Miscellaneous .NET tips, code, comments, and what-not.

Monday, March 14, 2005

Hacking .NET

I don't consider myself a true-blue hacker in the sense that Paul Graham writes (Great Hackers). I don't think I qualify as a hacker, since I like working with C#. Don't get me wrong: languages such as Perl and Ruby are cool. I just don't have a lot of time on my hands to dink around with them. I know C#, so that's what I "hack" with.

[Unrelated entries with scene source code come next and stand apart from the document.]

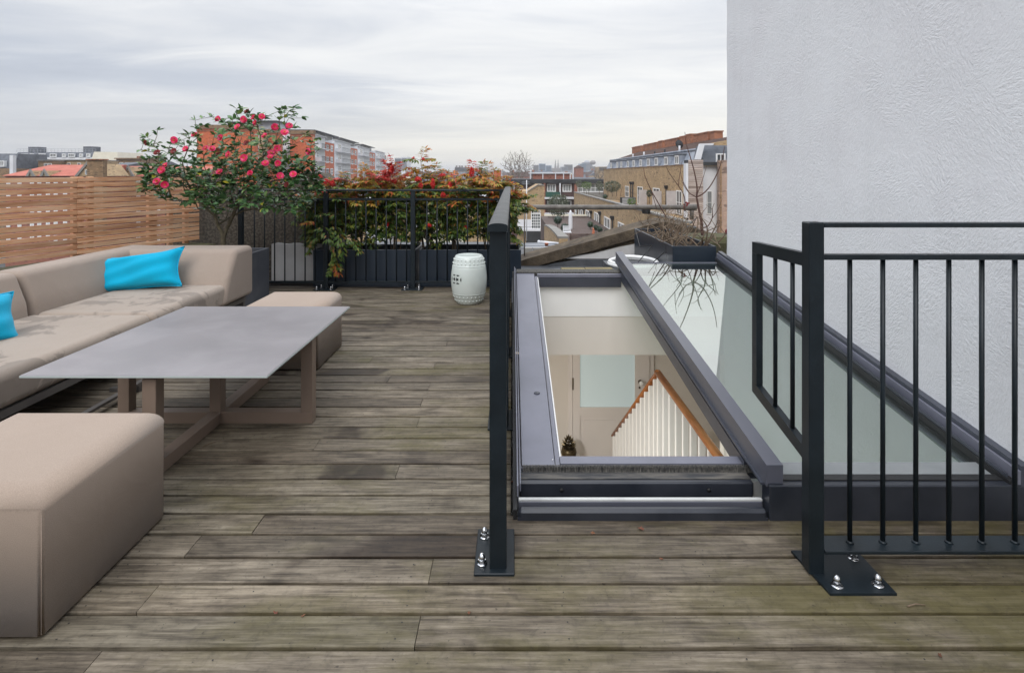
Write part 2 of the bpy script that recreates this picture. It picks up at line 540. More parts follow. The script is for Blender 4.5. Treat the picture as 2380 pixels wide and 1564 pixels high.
MT = {}
MT['plank'] = wood_mat('weathered_decking', (0.042, 0.032, 0.021), (0.132, 0.108, 0.078), (0.236, 0.200, 0.150), moss=(0.088, 0.074, 0.022), axis=0, rough=0.68, world_stain=True)
MT['cedar'] = wood_mat('cedar_slats', (0.46, 0.185, 0.082), (0.69, 0.365, 0.20), (0.80, 0.53, 0.35), axis=0, rough=0.6, grain=0.6)
MT['joist'] = pmat('black_underdeck', (0.012, 0.011, 0.010), (0.02, 0.018, 0.015), 5)  # near-black layer that shows through the gaps between the boards
MT['stucco'] = stucco_mat()
MT['iron'] = pmat('painted_iron', (0.005, 0.0085, 0.011), (0.008, 0.0125, 0.016), 9, rough=0.40, bmp=0.12, bscale=120, rvar=0.1, spec=0.32)
MT['chrome'] = pmat('chrome', (0.75, 0.75, 0.75), (0.6, 0.6, 0.6), 20, rough=0.12, metal=1.0)
MT['grey_alu'] = pmat('grey_aluminium', (0.135, 0.138, 0.172), (0.160, 0.163, 0.198), 3, rough=0.38, rvar=0.06, bmp=0.03, bscale=200)
MT['cap_alu'] = pmat('beam_aluminium', (0.080, 0.083, 0.104), (0.096, 0.099, 0.120), 3, rough=0.36, rvar=0.06, bmp=0.03, bscale=200)
MT['dark_alu'] = pmat('anthracite_aluminium', (0.032, 0.036, 0.048), (0.044, 0.048, 0.062), 3, rough=0.35, rvar=0.06)
MT['black'] = pmat('black_rubber', (0.008, 0.008, 0.009), (0.014, 0.014, 0.014), 10, rough=0.6)
MT['black_alu'] = pmat('black_sill', (0.016, 0.019, 0.026), (0.030, 0.033, 0.042), 6, rough=0.32, rvar=0.1)
MT['dirty_sill'] = pmat('dusty_sill', (0.03, 0.031, 0.034), (0.13, 0.118, 0.10), 9, rough=0.6, stretch=(1, 5, 1))
MT['pale_strip'] = pmat('pale_seal', (0.62, 0.63, 0.60), (0.5, 0.5, 0.48), 8, rough=0.5)
MT['brush'] = pmat('brush_pile', (0.03, 0.03, 0.03), (0.16, 0.15, 0.13), 130, rough=0.95, stretch=(1, 1, 0.2), bmp=0.8, bscale=300)
MT['white_paint'] = pmat('white_paint', (0.84, 0.84, 0.82), (0.80, 0.80, 0.78), 2, rough=0.5)
MT['warm_white'] = pmat('warm_white_wall', (0.80, 0.78, 0.73), (0.77, 0.75, 0.70), 1.5, rough=0.7)
MT['beige_wall'] = pmat('beige_wall', (0.68, 0.645, 0.59), (0.65, 0.61, 0.56), 1.5, rough=0.7)
MT['door_paint'] = pmat('door_paint', (0.74, 0.70, 0.665), (0.71, 0.67, 0.64), 2, rough=0.45)
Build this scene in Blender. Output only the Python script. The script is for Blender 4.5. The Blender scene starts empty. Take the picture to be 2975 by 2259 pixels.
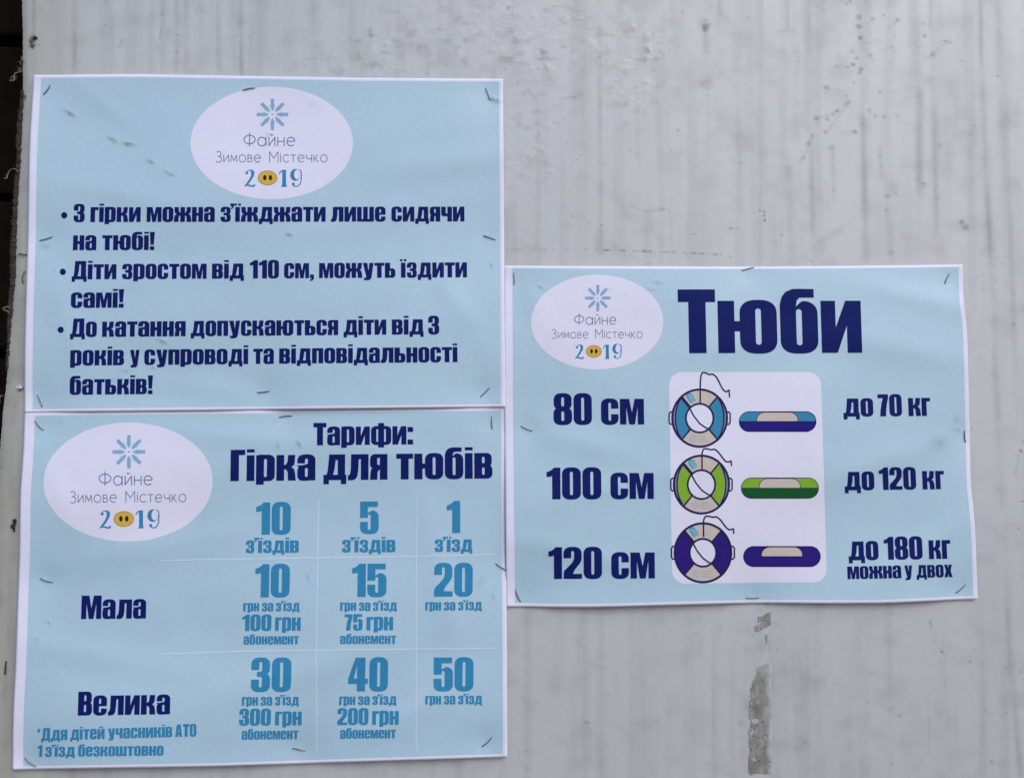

I began working on a personal project to build a personal bookmark manager because I was a little ticked that the del.icio.us founder/programmer doesn't want to allow users to "privatize" links or link categories. So I built my own front end for delicious, which has now turned into a full grown project to utilize APIs for searching for additional bookmarks. I figure, why stop with delicious? Why not use the "semantic web" to search for a multitude of links that I may need? So my personal bookmark manager finds related links to Google, Technorati, and right now I'm researching how to stream HTML and transform it to XML for those sites that have great search tools but no API nor RSS.

I'm learning a lot. As it turns out, this research has brought me a great way to learn about applying XML/XSLT for a new module I'm building for a system at work. Instead of hitting the database for every update, I'm thinking of putting the changes in an XML file for that user, and when they are completely done, the update pushes the XML file to the database. It seems like it will be a LOT faster user experience.